Rachel Scott.
It was a name foreign to me until a few months ago when I heard my 12-year-old son’s school was looking to present a program called Rachel’s Challenge to students. Rachel was the first student killed in the horrific Columbine High School attack in Littleton, Colo. in 1999. She was just 17 years old and eating lunch outside when she was shot. In the days after her death, her family was provided with numerous stories about Rachel’s simple acts of kindness and approach to accepting and supporting all students no matter their background, skin color or even how they treated her. These interactions coupled with the family’s grief led to the creation of Rachel’s Challenge, which lists as its mission: “Making schools safer, more connected places where bullying and violence are replaced with kindness and respect; and where learning and teaching are awakened to their fullest.”
Rachel’s Challenge offers its informative program to schools across the country, including at Worcester Prep this week where elementary, middle and upper schools heard about the effort and committing to signing “Rachel’s Challenge.” I had heard about this effort beforehand and gave Beckett a heads up there would be a special assembly today.
At pick-up the day the program was presented at Beckett’s school, I was anxious to gather his thoughts about it. I will never learn I guess. Asking him questions at pickup is never fruitful and can be frustrating. I should know better than to fire questions at him on the way home from school. At pickup, he is all about decompressing, which evidently is a process that does not involve his dear old dad asking him the same questions a few different ways. He’s a tough interview for this reporter.
Later, much later actually, I asked him about what “PE” class – usually a discussion point — was like followed by some casual talk about the origins of the frisbee. I thought I was in safe territory now with my pre-teen so I circled back to the Rachel’s Challenge program.
Maybe he was still processing it, but he didn’t have a lot to say about it. He said it was interesting, but didn’t seem to think the messaging really pertained to him. I questioned him about that in my best non-threatening way. His answer surprised me. He said he already has compassion and empathy because of his special needs brother. He said maybe other people need to hear about accepting people for their differences, but he has no problem with anyone. He said, “everyone should be themselves, they can’t help it.”
It was an interesting, but short conversation. Though I’m sure he learned some things, the presentation did not have an incredible impact as I hear it did with all other kids. It’s okay, but I later learned through my own research more. Along with the students who shared their personal recounts of Rachel’s empathy with her parents, an essay she wrote in high school was also a driving motivation behind the creation of the non-profit organization named after her.
Rachel’s essay, “My Ethics, My Codes of Life,” was quite poignant in this time we live in, though it was written 20 years ago and a teen. Here’s an excerpt:
“Compassion is the greatest form of love humans have to offer. According to Webster’s Dictionary compassion means a feeling of sympathy for another’s misfortune.

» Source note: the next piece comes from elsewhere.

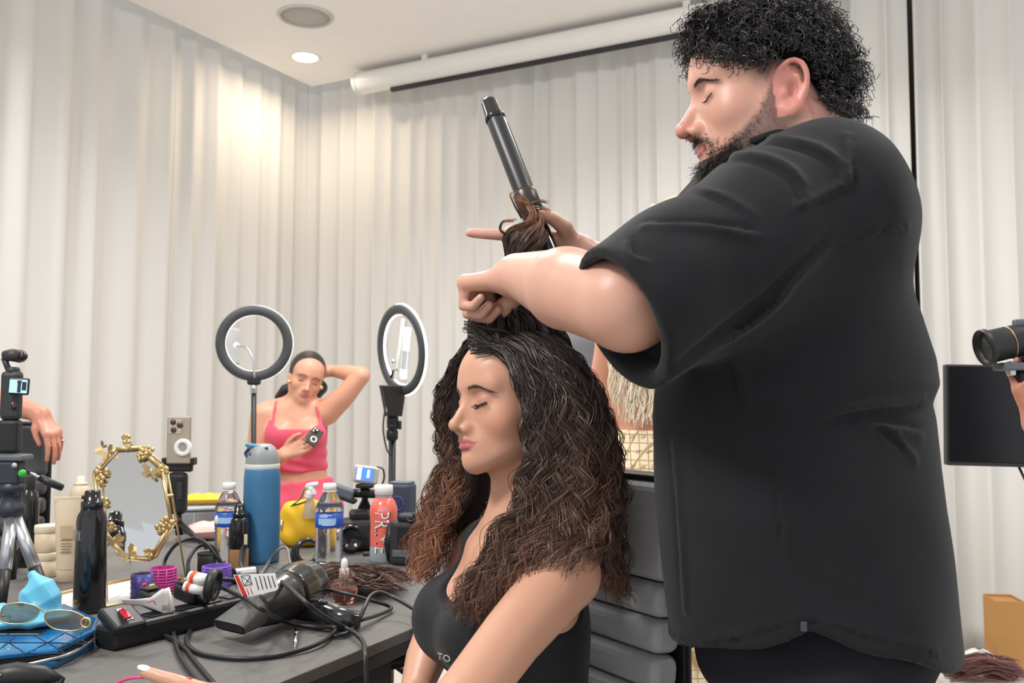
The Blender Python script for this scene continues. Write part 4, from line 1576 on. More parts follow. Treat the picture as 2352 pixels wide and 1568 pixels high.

My definition of compassion is forgiving, loving, helping, leading and showing mercy for others. I have this theory that if one person can go out of their way to show compassion, then it will start a chain reaction of the same. People will never know how far a little kindness can go.
It wasn’t until recently that I learned that the first and the second and the third impressions can be deceitful of what kind of person someone is. For example, imagine you had just met someone, and you speak with them three times on brief everyday conversations. They come off as a harsh, cruel, stubborn and ignorant person. You reach your judgment based on just these three encounters. Let me ask you something .. did you ever ask them what their goal in life is, what kind of past they came from, did they experience love, did they experience hurt, did you look into their soul and not just at their appearance? Until you know them and not just their “type,” you have no right to shun them. You have not looked for their beauty, their good. You have not seen the light in their eyes. Look hard enough and you will always find a light, and you can even help it grow, if you don’t walk away from those three impressions first.
I am sure that my code of life may be very different from yours, but how do you know that trust, compassion and beauty will not make this world a better place to be in and this life a better one to live? My codes may seem like a fantasy that can never be reached, but test them for yourself, and see the kind of effect they have in the lives of people around you. You may just start a chain reaction.”